Task statement » Below is some material; set it all down exactly, apart from the pictures.

Recorded data »
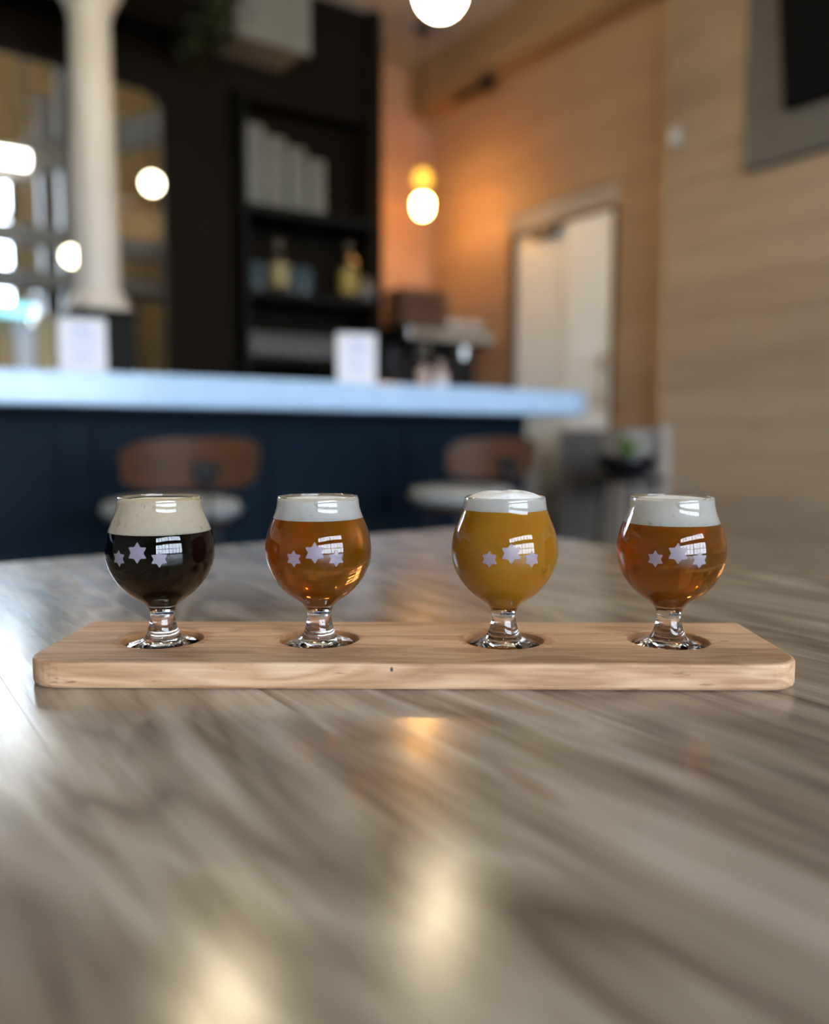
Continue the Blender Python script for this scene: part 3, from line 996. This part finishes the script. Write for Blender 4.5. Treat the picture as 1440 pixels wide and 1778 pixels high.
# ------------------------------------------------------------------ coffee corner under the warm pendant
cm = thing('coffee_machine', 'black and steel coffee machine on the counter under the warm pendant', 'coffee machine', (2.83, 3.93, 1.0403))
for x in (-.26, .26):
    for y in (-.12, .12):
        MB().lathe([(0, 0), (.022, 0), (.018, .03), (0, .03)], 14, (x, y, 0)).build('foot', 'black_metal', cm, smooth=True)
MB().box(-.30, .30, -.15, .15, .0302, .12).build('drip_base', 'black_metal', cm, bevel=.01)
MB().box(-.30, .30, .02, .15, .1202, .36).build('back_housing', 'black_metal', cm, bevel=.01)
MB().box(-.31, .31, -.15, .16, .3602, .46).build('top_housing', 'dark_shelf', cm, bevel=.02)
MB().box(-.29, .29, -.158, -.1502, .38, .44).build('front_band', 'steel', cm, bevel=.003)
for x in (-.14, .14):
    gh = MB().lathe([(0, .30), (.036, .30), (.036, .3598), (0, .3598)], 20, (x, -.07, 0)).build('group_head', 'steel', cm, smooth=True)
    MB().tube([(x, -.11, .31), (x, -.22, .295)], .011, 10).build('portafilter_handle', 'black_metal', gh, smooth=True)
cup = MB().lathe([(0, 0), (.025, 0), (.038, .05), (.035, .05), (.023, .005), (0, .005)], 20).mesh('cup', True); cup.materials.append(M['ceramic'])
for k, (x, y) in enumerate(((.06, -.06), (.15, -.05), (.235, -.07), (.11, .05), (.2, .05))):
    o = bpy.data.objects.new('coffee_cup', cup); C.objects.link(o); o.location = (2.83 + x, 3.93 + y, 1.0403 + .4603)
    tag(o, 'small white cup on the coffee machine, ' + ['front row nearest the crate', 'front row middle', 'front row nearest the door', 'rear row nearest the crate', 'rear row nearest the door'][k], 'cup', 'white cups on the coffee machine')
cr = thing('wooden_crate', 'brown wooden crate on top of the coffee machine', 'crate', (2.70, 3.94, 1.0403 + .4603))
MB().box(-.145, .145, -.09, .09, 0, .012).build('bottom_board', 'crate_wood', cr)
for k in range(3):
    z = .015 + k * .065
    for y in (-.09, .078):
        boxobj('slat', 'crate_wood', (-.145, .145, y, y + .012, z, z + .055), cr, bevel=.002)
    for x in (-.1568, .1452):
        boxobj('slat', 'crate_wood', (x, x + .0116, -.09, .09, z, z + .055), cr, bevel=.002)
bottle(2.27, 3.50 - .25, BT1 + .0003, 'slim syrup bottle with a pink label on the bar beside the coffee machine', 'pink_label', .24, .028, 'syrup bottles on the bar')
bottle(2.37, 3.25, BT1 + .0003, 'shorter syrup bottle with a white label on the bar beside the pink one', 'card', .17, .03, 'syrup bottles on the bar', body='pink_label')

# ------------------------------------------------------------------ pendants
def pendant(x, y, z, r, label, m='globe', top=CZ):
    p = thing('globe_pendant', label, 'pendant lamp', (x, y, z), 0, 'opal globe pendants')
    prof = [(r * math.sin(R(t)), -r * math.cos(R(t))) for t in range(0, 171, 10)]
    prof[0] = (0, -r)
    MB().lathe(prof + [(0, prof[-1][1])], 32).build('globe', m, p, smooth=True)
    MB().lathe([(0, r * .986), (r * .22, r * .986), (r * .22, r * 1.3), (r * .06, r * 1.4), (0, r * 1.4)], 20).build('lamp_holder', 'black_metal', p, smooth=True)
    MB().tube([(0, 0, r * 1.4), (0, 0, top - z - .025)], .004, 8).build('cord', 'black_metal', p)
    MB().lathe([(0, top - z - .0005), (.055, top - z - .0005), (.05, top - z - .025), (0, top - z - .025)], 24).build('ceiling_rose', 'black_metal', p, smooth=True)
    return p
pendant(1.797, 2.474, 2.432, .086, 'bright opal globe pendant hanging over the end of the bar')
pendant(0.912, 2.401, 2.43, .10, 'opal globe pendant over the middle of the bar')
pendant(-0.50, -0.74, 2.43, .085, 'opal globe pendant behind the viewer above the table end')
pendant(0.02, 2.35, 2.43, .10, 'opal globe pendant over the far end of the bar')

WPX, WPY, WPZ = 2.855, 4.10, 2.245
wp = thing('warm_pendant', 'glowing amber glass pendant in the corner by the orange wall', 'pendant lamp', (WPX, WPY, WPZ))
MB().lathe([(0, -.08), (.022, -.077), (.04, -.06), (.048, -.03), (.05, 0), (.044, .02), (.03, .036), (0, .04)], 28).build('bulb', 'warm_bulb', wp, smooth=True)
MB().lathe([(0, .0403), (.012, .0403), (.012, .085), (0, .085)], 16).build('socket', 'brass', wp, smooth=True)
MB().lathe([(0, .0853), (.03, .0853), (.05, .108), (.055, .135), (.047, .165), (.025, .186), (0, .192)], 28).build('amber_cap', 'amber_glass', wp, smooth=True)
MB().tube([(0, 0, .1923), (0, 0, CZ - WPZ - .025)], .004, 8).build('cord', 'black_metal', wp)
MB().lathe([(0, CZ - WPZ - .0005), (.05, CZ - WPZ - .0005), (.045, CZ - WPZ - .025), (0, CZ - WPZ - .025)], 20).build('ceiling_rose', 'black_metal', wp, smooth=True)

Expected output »
Continue the Blender Python script for this scene: part 3, from line 996. This part finishes the script. Write for Blender 4.5. Treat the picture as 1440 pixels wide and 1778 pixels high.
# ------------------------------------------------------------------ coffee corner under the warm pendant
cm = thing('coffee_machine', 'black and steel coffee machine on the counter under the warm pendant', 'coffee machine', (2.83, 3.93, 1.0403))
for x in (-.26, .26):
    for y in (-.12, .12):
        MB().lathe([(0, 0), (.022, 0), (.018, .03), (0, .03)], 14, (x, y, 0)).build('foot', 'black_metal', cm, smooth=True)
MB().box(-.30, .30, -.15, .15, .0302, .12).build('drip_base', 'black_metal', cm, bevel=.01)
MB().box(-.30, .30, .02, .15, .1202, .36).build('back_housing', 'black_metal', cm, bevel=.01)
MB().box(-.31, .31, -.15, .16, .3602, .46).build('top_housing', 'dark_shelf', cm, bevel=.02)
MB().box(-.29, .29, -.158, -.1502, .38, .44).build('front_band', 'steel', cm, bevel=.003)
for x in (-.14, .14):
    gh = MB().lathe([(0, .30), (.036, .30), (.036, .3598), (0, .3598)], 20, (x, -.07, 0)).build('group_head', 'steel', cm, smooth=True)
    MB().tube([(x, -.11, .31), (x, -.22, .295)], .011, 10).build('portafilter_handle', 'black_metal', gh, smooth=True)
cup = MB().lathe([(0, 0), (.025, 0), (.038, .05), (.035, .05), (.023, .005), (0, .005)], 20).mesh('cup', True); cup.materials.append(M['ceramic'])
for k, (x, y) in enumerate(((.06, -.06), (.15, -.05), (.235, -.07), (.11, .05), (.2, .05))):
    o = bpy.data.objects.new('coffee_cup', cup); C.objects.link(o); o.location = (2.83 + x, 3.93 + y, 1.0403 + .4603)
    tag(o, 'small white cup on the coffee machine, ' + ['front row nearest the crate', 'front row middle', 'front row nearest the door', 'rear row nearest the crate', 'rear row nearest the door'][k], 'cup', 'white cups on the coffee machine')
cr = thing('wooden_crate', 'brown wooden crate on top of the coffee machine', 'crate', (2.70, 3.94, 1.0403 + .4603))
MB().box(-.145, .145, -.09, .09, 0, .012).build('bottom_board', 'crate_wood', cr)
for k in range(3):
    z = .015 + k * .065
    for y in (-.09, .078):
        boxobj('slat', 'crate_wood', (-.145, .145, y, y + .012, z, z + .055), cr, bevel=.002)
    for x in (-.1568, .1452):
        boxobj('slat', 'crate_wood', (x, x + .0116, -.09, .09, z, z + .055), cr, bevel=.002)
bottle(2.27, 3.50 - .25, BT1 + .0003, 'slim syrup bottle with a pink label on the bar beside the coffee machine', 'pink_label', .24, .028, 'syrup bottles on the bar')
bottle(2.37, 3.25, BT1 + .0003, 'shorter syrup bottle with a white label on the bar beside the pink one', 'card', .17, .03, 'syrup bottles on the bar', body='pink_label')

# ------------------------------------------------------------------ pendants
def pendant(x, y, z, r, label, m='globe', top=CZ):
    p = thing('globe_pendant', label, 'pendant lamp', (x, y, z), 0, 'opal globe pendants')
    prof = [(r * math.sin(R(t)), -r * math.cos(R(t))) for t in range(0, 171, 10)]
    prof[0] = (0, -r)
    MB().lathe(prof + [(0, prof[-1][1])], 32).build('globe', m, p, smooth=True)
    MB().lathe([(0, r * .986), (r * .22, r * .986), (r * .22, r * 1.3), (r * .06, r * 1.4), (0, r * 1.4)], 20).build('lamp_holder', 'black_metal', p, smooth=True)
    MB().tube([(0, 0, r * 1.4), (0, 0, top - z - .025)], .004, 8).build('cord', 'black_metal', p)
    MB().lathe([(0, top - z - .0005), (.055, top - z - .0005), (.05, top - z - .025), (0, top - z - .025)], 24).build('ceiling_rose', 'black_metal', p, smooth=True)
    return p
pendant(1.797, 2.474, 2.432, .086, 'bright opal globe pendant hanging over the end of the bar')
pendant(0.912, 2.401, 2.43, .10, 'opal globe pendant over the middle of the bar')
pendant(-0.50, -0.74, 2.43, .085, 'opal globe pendant behind the viewer above the table end')
pendant(0.02, 2.35, 2.43, .10, 'opal globe pendant over the far end of the bar')

WPX, WPY, WPZ = 2.855, 4.10, 2.245
wp = thing('warm_pendant', 'glowing amber glass pendant in the corner by the orange wall', 'pendant lamp', (WPX, WPY, WPZ))
MB().lathe([(0, -.08), (.022, -.077), (.04, -.06), (.048, -.03), (.05, 0), (.044, .02), (.03, .036), (0, .04)], 28).build('bulb', 'warm_bulb', wp, smooth=True)
MB().lathe([(0, .0403), (.012, .0403), (.012, .085), (0, .085)], 16).build('socket', 'brass', wp, smooth=True)
MB().lathe([(0, .0853), (.03, .0853), (.05, .108), (.055, .135), (.047, .165), (.025, .186), (0, .192)], 28).build('amber_cap', 'amber_glass', wp, smooth=True)
MB().tube([(0, 0, .1923), (0, 0, CZ - WPZ - .025)], .004, 8).build('cord', 'black_metal', wp)
MB().lathe([(0, CZ - WPZ - .0005), (.05, CZ - WPZ - .0005), (.045, CZ - WPZ - .025), (0, CZ - WPZ - .025)], 20).build('ceiling_rose', 'black_metal', wp, smooth=True)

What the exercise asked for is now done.